Under a section laying out key financial highlights for Nelsonville in fiscal year 2020, the audit report notes that the city’s net position – essentially its assets minus its liabilities – improved by more than $5.8 million from the previous year.

“This change in net position is important because it tells the reader whether, for the city as a whole, the financial position of the city has improved or worsened,” explains the auditing firm J.L. Uhrig and Associates Inc. “Over time, these changes are one indicator of whether the financial position is improving or deteriorating.”

In total, the city’s net position increased by $5,868,845. The net position of governmental activities increased $798,753, while the net position of business-type activities increased by $5,070,092. Governmental activities cover most city services including police, fire and administration. Business-type activities include sewer and water services and parking meter enforcement, both of which charge fees to recoup their costs.

The city’s 2018 audit report showed a much smaller improvement of net position, of $652,980. Net position of governmental activities increased in that year by $727,059, or 8.7 percent from 2017, while net position of business-type activities decreased $74,079, or 1.8 percent.

The state audit report for 2019 shows a similar-sized smaller improvement in net position from the year before, of $690,500. The 2019 report also contained a number of findings against the city, having to do with issues including the proper use of city vehicles and other equipment; purchases of bulk fuel; timely submission of paycheck withholding payments to state and federal entities such as the Internal Revenue Service and the state retirement system; and the maintenance of copies of payroll records.
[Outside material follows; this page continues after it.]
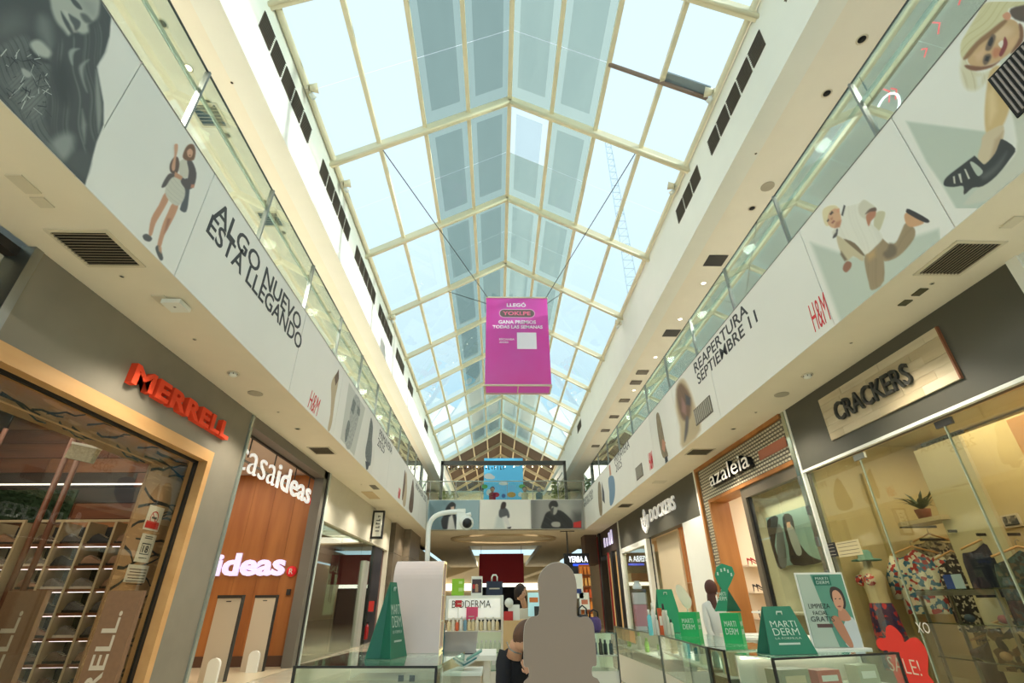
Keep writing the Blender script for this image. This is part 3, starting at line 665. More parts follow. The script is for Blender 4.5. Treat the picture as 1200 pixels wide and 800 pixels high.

City officials responded to these findings by acknowledging that the prior administration had not met the required standards and had failed to respond to the issues, and offering assurances that the city was now “intensely focused” on addressing the problems.

The management discussion section of the new audit report notes that the city’s water fund, its second largest fund, “saw balances increase even with increased investment in infrastructure. In the coming years, the city will be replacing most of its most problematic water lines and nearly every single water meter to ensure an efficient and safe water delivery system. On the sewer side, the city has replaced several main trunk lines and is building a new wastewater treatment plant. All of these major investments provide the City with opportunity for growth and chances to minimize waste and loss. Put next to the growth of most of its major funds, the city sees opportunity for several upcoming years of strong development and continued fund balance growth.”

Sappington said that in addition to achieving a clean audit report, one of his big goals was establishment of “a financial program that leaves us in a strong position to be able to invest in the type of things that the city so obviously needs… like roads and water lines.”

He noted that had a recent downgrade of Nelsonville from city to village status, based on Census counts, not been reversed, it could have potentially undermined the city’s long-term efforts to strengthen its financial standing.

“It’s a little bit hard to predict with certainty, but the problem that it injected into our equation was, it left us very uncertain about grants,” the auditor said. “The grants we have, we confirmed we were going to keep those – but how do we keep building on this? In other words, how do we turn this five-to-10 year plan into reality, if all of a sudden we don’t qualify for the grants we once did, and the new grants we would qualify for would likely be smaller on a project basis or per project basis? And so that was a big concern for us, honestly. And then the second big concern was the business environment, if that inaccurate count was allowed to stand. You know – what would it say to businesses coming into town, or thinking about opening in town, if they thought that the city truly was shrinking at a substantial rate of 18% in 10 years? When in reality, we think that there was some population decline from 2010 to 2015, but we’ve actually had some increase based off our records.”

One negative note in the recent audit report is the mention made by the state auditor’s office that it is currently conducting an investigation, whose results may be reported at a later date.

Sappington said this refers to the auditor’s probe related to financial irregularities under a previous administration, which resulted in former Nelsonville Deputy Auditor Stephanie Wilson pleading guilty in Athens County Common Pleas Court last December to tampering with records, forgery, telecommunications fraud and theft in office, stemming from her theft of funds from the city during her time in office. The Athens County Prosecutor’s Office indicated at that time it would be seeking more than $200,000 in restitution from Wilson.

Wilson was later indicted on more charges, on which she has yet to go to trial.